ALEXANDRIA, Va. — A presidential candidate’s return to his high school rarely generates striking drama, and today John McCain appeared at a relatively apolitical event at Episcopal High School in the northern Virginia suburbs of the nation’s capital.
The school was quick to emphasize that they were not endorsing McCain, merely welcoming back a distinguished alumnus. A smallest of stirs was created when one student asked why, if the event was meant to be nonpolitical, all the national press was attending and treating the event as a campaign stop.
“I knew I should have cut this off,” McCain joked in response. “This meeting is over.”

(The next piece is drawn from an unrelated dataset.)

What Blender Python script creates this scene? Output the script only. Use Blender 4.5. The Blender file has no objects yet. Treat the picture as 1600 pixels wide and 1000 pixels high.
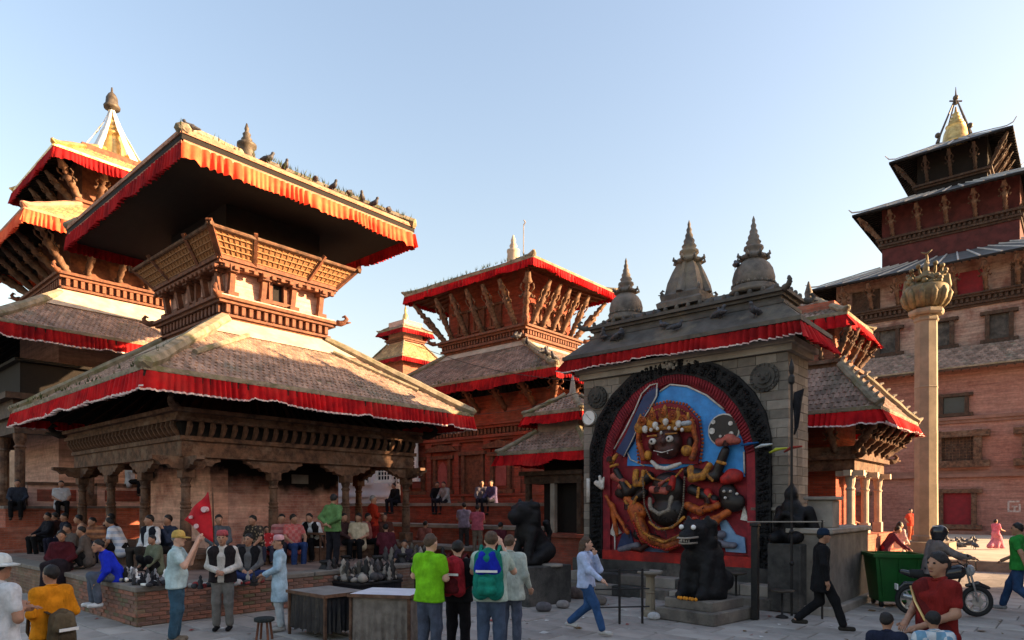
import bpy, math, random
import numpy as np
from mathutils import Vector, Matrix
random.seed(7); rng = np.random.default_rng(7)
S = bpy.context.scene
COL = S.collection
R = math.radians
# ------------------------------------------------------------------ camera, sky, sun, exposure
F = 1040.0; HZ = 790.0; CZ = 2.1          # focal length in photo pixels, horizon row, eye height
cam = bpy.data.cameras.new('camera'); camo = bpy.data.objects.new('camera', cam); COL.objects.link(camo)
camo.location = (0, 0, CZ); camo.rotation_euler = (R(90), 0, 0)
cam.sensor_width = 36; cam.lens = F / 1600 * 36; cam.shift_y = (HZ - 500) / 1600
cam.clip_end = 3000; cam.clip_start = 0.1
S.camera = camo
SUN_EL = R(15); SUN_AZ = R(-5)           # azimuth measured from +X towards +Y
W = bpy.data.worlds.new('World'); S.world = W; W.use_nodes = True
nt = W.node_tree; nt.nodes.clear()
sky = nt.nodes.new('ShaderNodeTexSky'); sky.sky_type = 'NISHITA'; sky.sun_disc = False
sky.sun_elevation = SUN_EL; sky.sun_rotation = R(90) - SUN_AZ
sky.air_density = 2.0; sky.dust_density = 8.0; sky.ozone_density = 2.4; sky.altitude = 1300
bg = nt.nodes.new('ShaderNodeBackground'); bg.inputs['Strength'].default_value = 0.095
wo = nt.nodes.new('ShaderNodeOutputWorld')
wb = nt.nodes.new('ShaderNodeMix'); wb.data_type = 'RGBA'; wb.blend_type = 'MULTIPLY'; wb.inputs[0].default_value = 1.0; wb.inputs[7].default_value = (1.11, 0.955, 0.965, 1)   # one even tint: the camera's warm white balance
nt.links.new(sky.outputs[0], wb.inputs[6]); nt.links.new(wb.outputs[2], bg.inputs[0]); nt.links.new(bg.outputs[0], wo.inputs[0])
sl = bpy.data.lights.new('sun', 'SUN'); sl.energy = 5.0; sl.angle = R(0.5); sl.color = (1.0, 0.66, 0.36)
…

But McCain then segued to a perfectly pleasant explanation that the stop was indeed part of his campaign, a return to key sites in the candidate’s life that shaped him – a military airfield named after his grandfather yesterday, Annapolis tomorrow, and his flight school in Florida Thursday – and that the American people ought to know the places that shaped his values and his character. When that answer did indeed close the event, the student, along with her classmates, applauded.
Recurring references to what shapes “values” and “character” – like the biographical ad the McCain campaign is running in New Mexico right now – are likely to be the steady drumbeat of his effort from now until the Democrats have a nominee, as it provides a high-minded, relatively nonpartiasan, near-ideal contrast to the mudslinging going on between Hillary and Obama.

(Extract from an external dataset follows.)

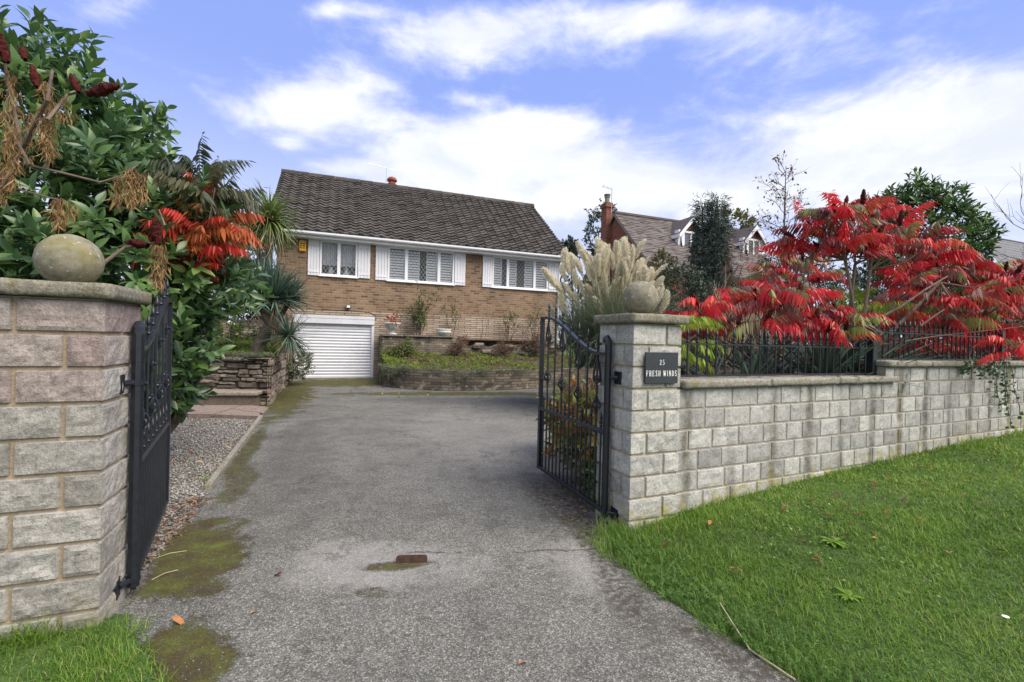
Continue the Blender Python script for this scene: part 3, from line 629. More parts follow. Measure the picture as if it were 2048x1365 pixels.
# ---------------------------------------------------------------- name plaque with its lettering
T_ = lambda u, o, z: PR+GU*u-GV*o+np.array([0, 0, z])
plq = thing('name_plaque', 'square dark slate name plaque reading 25 FRESH WINDS on the right gate pillar', 'name plaque', T_(.2, .02, 1.03))
MB().box((.072, .0235, 1.037), (.352, .0375, 1.252), T_, bev=.002).build('plate', 'slate', plq)
GLY = {}   # strokes: thick / thin bars and arcs in a 0..1 box, with serifs
def glyph(ch):
    th, tn, s = .15, .07, .06; st = []
    def bar(x0, y0, x1, y1, w): st.append([(x0, y0), (x1, y1), w, w])
    def serif(x, y): st.append([(x-.12, y), (x+.12, y), s, s])
    def stem(x, w=th):
        bar(x, 0, x, 1, w); serif(x, .035); serif(x, .965)
    def arc(cx, cy, rx, ry, a0, a1, wf, n=12):
        pts = [(cx+rx*math.cos(a0+(a1-a0)*i/n), cy+ry*math.sin(a0+(a1-a0)*i/n)) for i in range(n+1)]; st.append([pts, [wf(a0+(a1-a0)*i/n) for i in range(n+1)]])
    side = lambda a: tn+(th-tn)*abs(math.cos(a))
    if ch in 'FE':
        stem(.2); bar(.2, .96, .82, .96, .08); bar(.2, .5, .62, .5, .07); bar(.8, .98, .8, .76, .07); bar(.6, .38, .6, .62, .06)
        if ch == 'E': bar(.2, .04, .85, .04, .08); bar(.83, .02, .83, .26, .07)
    if ch in 'RD':
        stem(.2)
        if ch == 'R': bar(.2, .96, .5, .96, .07); bar(.2, .47, .5, .47, .07); arc(.5, .715, .3, .245, -math.pi/2, math.pi/2, side); st.append([(.48, .47), (.88, .03), .12, .19]); serif(.9, .035)
        else: bar(.2, .96, .45, .96, .07); bar(.2, .04, .45, .04, .07); arc(.45, .5, .45, .46, -math.pi/2, math.pi/2, side)
    if ch == 'S':
        arc(.5, .75, .3, .22, .35, math.pi, lambda a: .08+.06*abs(math.cos(a))); st.append([(.2, .74), (.5, .52), .13, .2]); st.append([(.5, .52), (.8, .26), .2, .13]); arc(.5, .26, .3, .23, 0, -math.pi+.35, lambda a: .08+.06*abs(math.cos(a))); bar(.79, .98, .79, .74, .07); bar(.21, .26, .21, .02, .07)
    if ch == 'H': stem(.2); stem(.82); bar(.2, .5, .82, .5, .07)
    if ch == 'W':
        for a, b, w in [((.1, .97), (.32, 0), .17), ((.32, 0), (.55, .97), .08), ((.5, .97), (.72, 0), .17), ((.72, 0), (.92, .97), .08)]: st.append([a, b, w, w])
        for x in (.1, .5, .92): serif(x, .965)
    if ch == 'I': stem(.5)
    if ch == 'N': bar(.2, 0, .2, 1, .08); bar(.84, 0, .84, 1, .08); st.append([(.2, .97), (.84, .03), .18, .18]); serif(.2, .035); serif(.15, .965); serif(.84, .965)
    if ch == '2': arc(.48, .7, .28, .27, math.pi*.95, -.5, side); st.append([(.7, .56), (.22, .08), .15, .1]); bar(.18, .06, .82, .06, .13); bar(.82, .0, .82, .2, .06)
    if ch == '5': bar(.28, .95, .78, .95, .13); bar(.28, .97, .25, .56, .08); arc(.46, .32, .32, .29, math.pi*.72, -math.pi*.8, side)
    return st
def letters(mb, txt, uc, zc, h, w, gap, only=None):
    word = 0
    adv = [(.5 if c == 'I' else .45 if c == ' ' else 1.25 if c == 'W' else .92)*w+gap for c in txt]; x = uc-sum(adv)/2
    for c, ad in zip(txt, adv):
        k = (.5 if c == 'I' else 1.25 if c == 'W' else .92)*w
        if c == ' ': word += 1
        if only is not None and word != only: x += ad; continue
        for stq in glyph(c) if c != ' ' else []:
            if isinstance(stq[0], list): pts, ws = stq
            else: pts, ws = [stq[0], stq[1]], [stq[2], stq[3]]
            off = .25 if c == 'I' else 0; sc = w if c == 'I' else k
            V = []
            for i, (px, py) in enumerate(pts):
                q0 = pts[max(i-1, 0)]; q1 = pts[min(i+1, len(pts)-1)]; dx, dy = (q1[0]-q0[0])*sc, (q1[1]-q0[1])*h; L = math.hypot(dx, dy) or 1
                ww = ws[i]*.5*h*.6; nx, ny = -dy/L*ww, dx/L*ww
                for sg in (1, -1):
                    for oo in (.0375, .0392): V.append(T_(x+(px-off)*sc+sg*nx, oo, zc-h/2+py*h+sg*ny))
            Fq = []
            for i in range(len(pts)-1):
                b = i*4; Fq += [(b+1, b+3, b+7, b+5), (b, b+1, b+5, b+4), (b+2, b+6, b+7, b+3)]
            mb.add(V, Fq)
        x += ad
mb = MB(); letters(mb, '25', .213, 1.182, .036, .021, .006); mb.build('lettering', 'letter_white', plq)
for wd in (0, 1): mb = MB(); letters(mb, 'FRESH WINDS', .213, 1.106, .04, .0195, .0075, wd); mb.build('lettering', 'letter_white', plq)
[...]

McCain’s remarks focused on the teacher who influenced him most, William Ravenel who taught English. McCain said he made Macbeth and Hamlet as fascinating to young men as to a literary scholar. Ravenel was still enlisted in the military when he was a teacher here; he passed away while McCain was a POW. McCain got mildly choked up for a moment when he called Ravenel “one of the finest men I’ve ever known.”
(Some bloggers have wondered if a web video that touts Ravenel once again sets up an unspoken contrast with Obama and his mentor. The video was played before McCain’s appearance at the school today.)

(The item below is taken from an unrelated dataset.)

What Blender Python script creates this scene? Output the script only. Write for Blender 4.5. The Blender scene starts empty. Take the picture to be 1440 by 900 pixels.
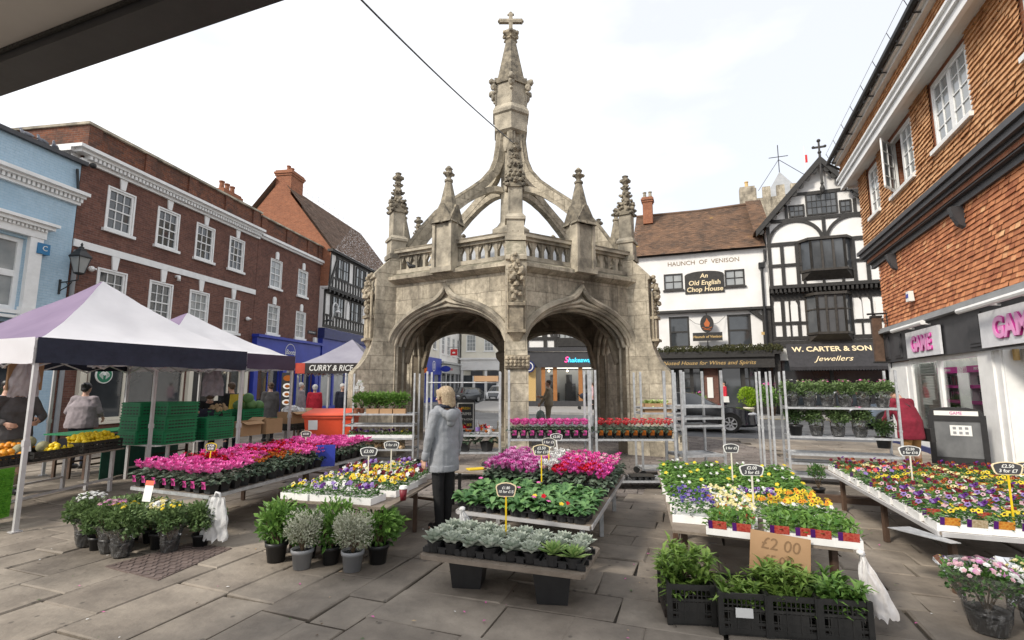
import bpy, math, random
from mathutils import Vector, Matrix, noise
rnd = random.Random(7)
C = bpy.context.scene.collection
pi = math.pi
R = math.radians
TX, TY = 'x', 'y'

# ------------------------------------------------------------------ mesh builder
class MB:
 def __init__(s):
  s.v = []; s.f = []; s.m = []; s.a = []; s.M = None
 def add(s, vs, fs, m=0, a=None):
  o = len(s.v)
  if s.M is not None:
   s.v += [tuple(s.M @ Vector(q)) for q in vs]
  else:
   s.v += [tuple(q) for q in vs]
  av = rnd.random() if a is None else a
  for f in fs:
   s.f.append(tuple(i + o for i in f)); s.m.append(m); s.a.append(av)
  return s
 def poly(s, vs, m=0, a=None):
  return s.add(vs, [tuple(range(len(vs)))], m, a)
 def box(s, c, d, rz=0, m=0, a=None, M=None, taper=1.0):
  x, y, z = d[0] / 2, d[1] / 2, d[2] / 2
  t = taper
  vs = [(-x, -y, -z), (x, -y, -z), (x, y, -z), (-x, y, -z), (-x * t, -y * t, z), (x * t, -y * t, z), (x * t, y * t, z), (-x * t, y * t, z)]
  if M is not None:
   vs = [M @ Vector(q) for q in vs]
  if rz:
   cr, sr = math.cos(rz), math.sin(rz)
   vs = [(q[0] * cr - q[1] * sr, q[0] * sr + q[1] * cr, q[2]) for q in vs]
  vs = [(q[0] + c[0], q[1] + c[1], q[2] + c[2]) for q in vs]
  return s.add(vs, [(0, 3, 2, 1), (4, 5, 6, 7), (0, 1, 5, 4), (1, 2, 6, 5), (2, 3, 7, 6), (3, 0, 4, 7)], m, a)
 def b2(s, x0, x1, y0, y1, z0, z1, m=0, a=None):
  return s.box(((x0 + x1) / 2, (y0 + y1) / 2, (z0 + z1) / 2), (abs(x1 - x0), abs(y1 - y0), abs(z1 - z0)), 0, m, a)
 def beam(s, p, q, w, h, m=0, a=None, up=(0, 0, 1)):
  p, q = Vector(p), Vector(q); d = q - p; L = d.length
  if L < 1e-6: return s
  d.normalize(); u = Vector(up)
  if abs(d.dot(u)) > .98: u = Vector((0, 1, 0))
  sd = d.cross(u).normalized(); u = sd.cross(d)
  vs = []
  for e in (p, q):
   for i, j in ((-1, -1), (1, -1), (1, 1), (-1, 1)):
    vs.append(e + sd * (i * w / 2) + u * (j * h / 2))
  return s.add(vs, [(0, 1, 2, 3), (7, 6, 5, 4), (0, 4, 5, 1), (1, 5, 6, 2), (2, 6, 7, 3), (3, 7, 4, 0)], m, a)
 def tube(s, pts, r, seg=8, m=0, a=None, caps=True, sq=1.0):
  pts = [Vector(p) for p in pts]; n = len(pts)
  rs = r if isinstance(r, (list, tuple)) else [r] * n
  vs = []; fs = []
  ref = None
  for i, p in enumerate(pts):
   d = (pts[min(i + 1, n - 1)] - pts[max(i - 1, 0)]).normalized()
   if ref is None:
    ref = Vector((0, 0, 1)) if abs(d.z) < .9 else Vector((1, 0, 0))
   sd = d.cross(ref).normalized(); u = sd.cross(d); ref = u
   for k in range(seg):
    t = 2 * pi * k / seg
    vs.append(p + sd * (math.cos(t) * rs[i] * sq) + u * (math.sin(t) * rs[i]))
  for i in range(n - 1):
   for k in range(seg):
    k2 = (k + 1) % seg
    fs.append((i * seg + k, i * seg + k2, (i + 1) * seg + k2, (i + 1) * seg + k))
  if caps:
   fs.append(tuple(range(seg - 1, -1, -1))); fs.append(tuple((n - 1) * seg + k for k in range(seg)))
  return s.add(vs, fs, m, a)
 def lathe(s, prof, c=(0, 0, 0), seg=16, m=0, a=None, ph=0, caps=True, sx=1, sy=1):
  vs = []; fs = []; n = len(prof)
  for r, z in prof:
   for k in range(seg):
    t = 2 * pi * k / seg + ph
    vs.append((c[0] + r * math.cos(t) * sx, c[1] + r * math.sin(t) * sy, c[2] + z))
  for i in range(n - 1):
   for k in range(seg):
    k2 = (k + 1) % seg
    fs.append((i * seg + k, i * seg + k2, (i + 1) * seg + k2, (i + 1) * seg + k))
  if caps:
   fs.append(tuple(range(seg - 1, -1, -1))); fs.append(tuple((n - 1) * seg + k for k in range(seg)))
  return s.add(vs, fs, m, a)
 def prism(s, pts, off, m=0, a=None):
  n = len(pts); pts = [Vector(p) for p in pts]; off = Vector(off)
  vs = pts + [p + off for p in pts]
  fs = [tuple(range(n - 1, -1, -1)), tuple(range(n, 2 * n))]
  fs += [(i, (i + 1) % n, (i + 1) % n + n, i + n) for i in range(n)]
  return s.add(vs, fs, m, a)
 def blob(s, c, r, m=0, a=None, sub=1, jit=0, M=None):
  r3 = (r, r, r) if not isinstance(r, (tuple, list)) else r
  V, F = SPH[sub]
  vs = []
  for q in V:
   k = 1 + (rnd.uniform(-jit, jit) if jit else 0)
   p = Vector((q[0] * r3[0] * k, q[1] * r3[1] * k, q[2] * r3[2] * k))
   if M is not None: p = M @ p
   vs.append((p[0] + c[0], p[1] + c[1], p[2] + c[2]))
  return s.add(vs, F, m, a)
 def leaf(s, b, d, n, L, W, m=0, a=None, fold=.25, curl=0.0):
  d = Vector(d).normalized(); n = Vector(n); sd = d.cross(n)
  if sd.length < 1e-4: sd = d.cross(Vector((.3, .5, .8)))
  sd.normalize(); n = sd.cross(d); b = Vector(b)
  mid = b + d * (L * .5)
  tip = b + d * L - n * (curl * L)
  return s.add([b, mid + sd * W * .5 + n * W * fold, tip, mid - sd * W * .5 + n * W * fold], [(0, 1, 2), (0, 2, 3)], m, a)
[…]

McCain noted the school’s honor code — “I will not lie, I will not cheat, I will not steal, and I will turn in any student who does”– helped shape him; the honor code is still in effect at the school today.
(No wonder McCain gets along well with the press – in 1953 and 1954, he was on the school’s newspaper, the Chronicle.)
There were a few very limited references to politics or public policy. McCain touted No Child Left Behind, saying that honestly reporting student progress is the first step to improving student performance. He said teaching was “an underpaid profession” that did not . He said “schools should compete to be innovative.”
As it was a student crowd – and yes, this meant McCain spent the morning making his pitch to an audience that largely will be unable to vote in November – their questions rarely ventured into politics or public policy; they were mostly on how the school shaped him. One student asked McCain’s pick in the NCAA tournament (his choice of UNC had about half the boys applauding) and another asked how many presidential candidates went to their rival school, Woodberry Forrest.
Leftover notes:
McCain’s mother recently celebrated her 96th birthday.
This fall McCain recorded a pregame speech for the school’s football team, played before their big game against Woodberry Forrest. The team won, and the team’s captains presented McCain with an autographed football at the end of the event.